A common requirement on any operating system is to be able to view the total size of a list of folders and files on the file system, and be able to sort the list by size. Generally this isn’t straight forward to do. The commands below can be used to do just that.
Display folder sizes and sort in ascending order:
$ du -sBM * | sort -n
Example:
$ du -sBM * | sort -n 0M man 1M etc 1M games 1M include 1M sbin 1M src 3M lib 4M bin 27M share $
Display folder sizes and sort in descending order:
$ du -sBM * | sort -nr
Example:
$ du -sBM * | sort -nr 27M share 4M bin 3M lib 1M src 1M sbin 1M include 1M games 1M etc 0M man $
List Sizes with an overall total:
$ du -csBM * | sort -n
Example:
$ du -csBM * | sort -n 0M man 1M etc 1M games 1M include 1M sbin 1M src 3M lib 4M bin 27M share 33M total $
Create an alias:
If you often need to check folder and file sizes, rather than memorize the above commands, you can set up an alias, and put it in your .bashrc file so its always available.

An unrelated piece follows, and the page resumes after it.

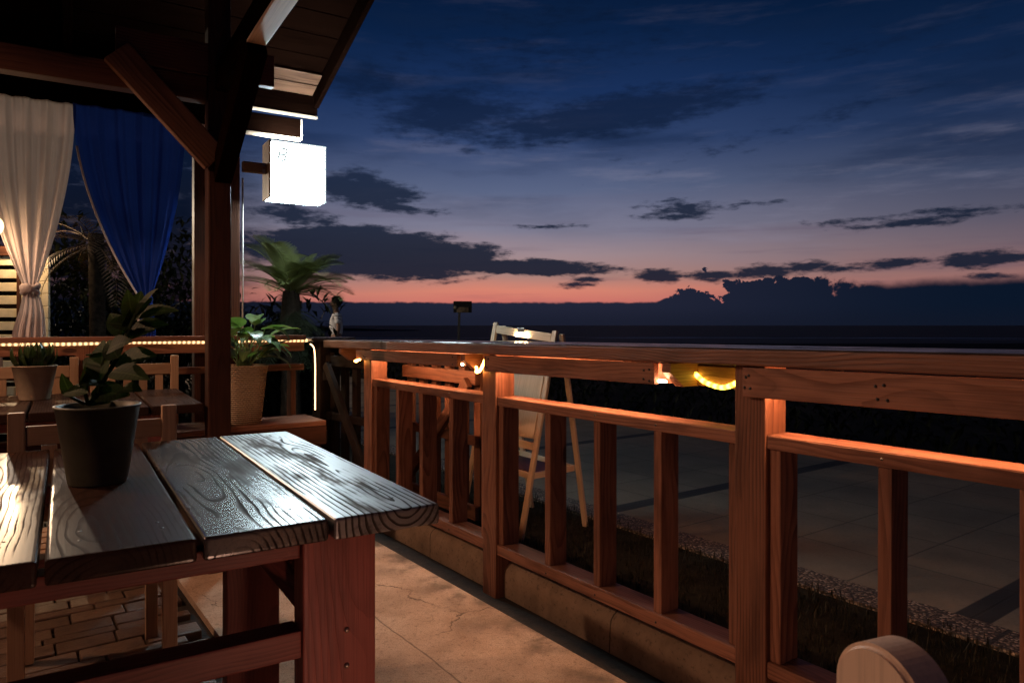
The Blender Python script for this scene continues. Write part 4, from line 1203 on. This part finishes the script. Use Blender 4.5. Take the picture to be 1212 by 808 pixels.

$ alias du-sort="du -csBM * | sort -n"
Then you can just issue the command using:
$ du-sort
Example:
$ du-sort 0M man 1M etc 1M games 1M include 1M sbin 1M src 3M lib 4M bin 27M share 33M total $
Add this alias to the .bashrc file in your home folder. This may change depending on your distribution.
$ nano ~/.bashrc
Simply add the alias line to the end of this file, save it, log out, and log back in, and you should still be able to use the ‘du-sort’ command.